So far, the college experience is new but also the same before me. The joy of getting to class early means not having to wait outside with other wandering eyes, accompanied by small chatter between close mouths or feet, taps and clicks on phones or laptops, or unwanted eye contact in some instances. My classes happen to be next door to each other so there’s a plus. It took a few minutes to realize a previous class occupying the rooms had left the door open but the lights off before leaving. Out of complete chance, I twisted the door knob and by surprise do I find an open door I thought was close. From now on, I’ll be using them freely at the earliest convenience, granted it becomes a running gag we start to notice and not a ploy we fall victim to (Note to self, check all the door knobs).

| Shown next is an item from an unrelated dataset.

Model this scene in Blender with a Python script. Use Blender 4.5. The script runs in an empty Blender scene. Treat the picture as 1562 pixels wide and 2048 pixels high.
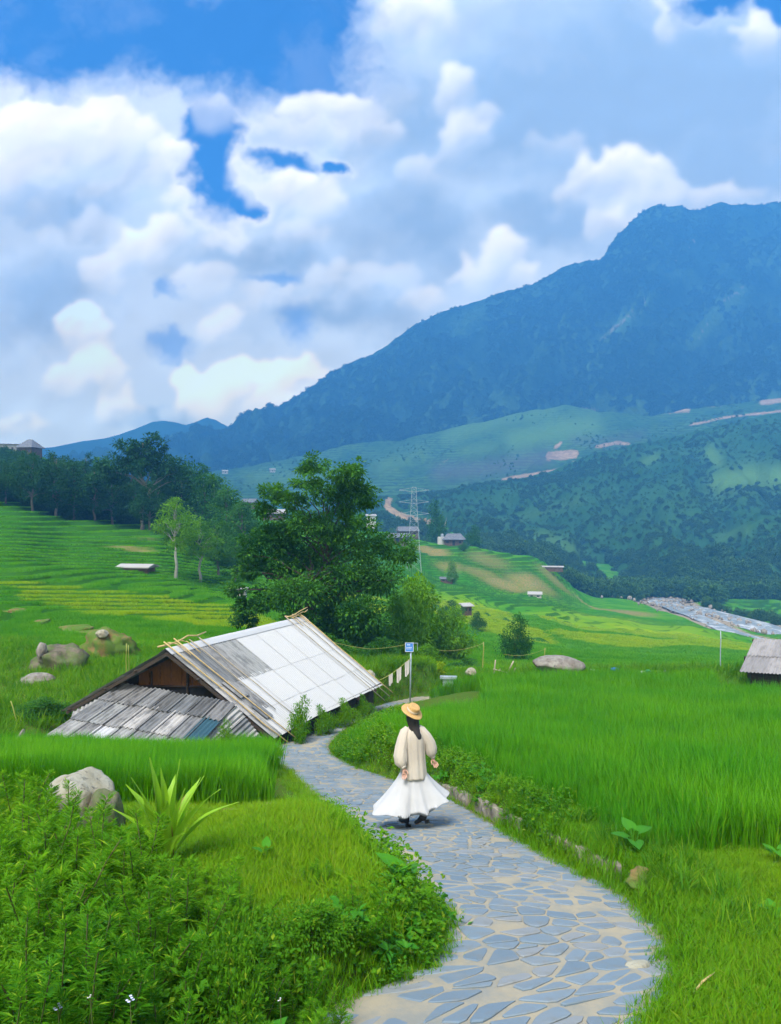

Other than that, the mix of new and old friends will keep me balanced and more open-minded than I have been. I’ve actually been able to open up to strangers, on and by the bench, outside, and in the halls a couple times now. They’ve also already caught wind of my mellow and meticulous mannerisms as well as my love for graphic T-shirts! This college thing seems to be going my way. I like it mostly. Now I’ll leave you to compare this time in my life and possibly yours with the fine words of Arthur Ashe: “Start where you are. Use what you have. Do what you can.”


¹ Brent Wiggins does not support book violence in the form of hitting, throwing, or other. End book violence.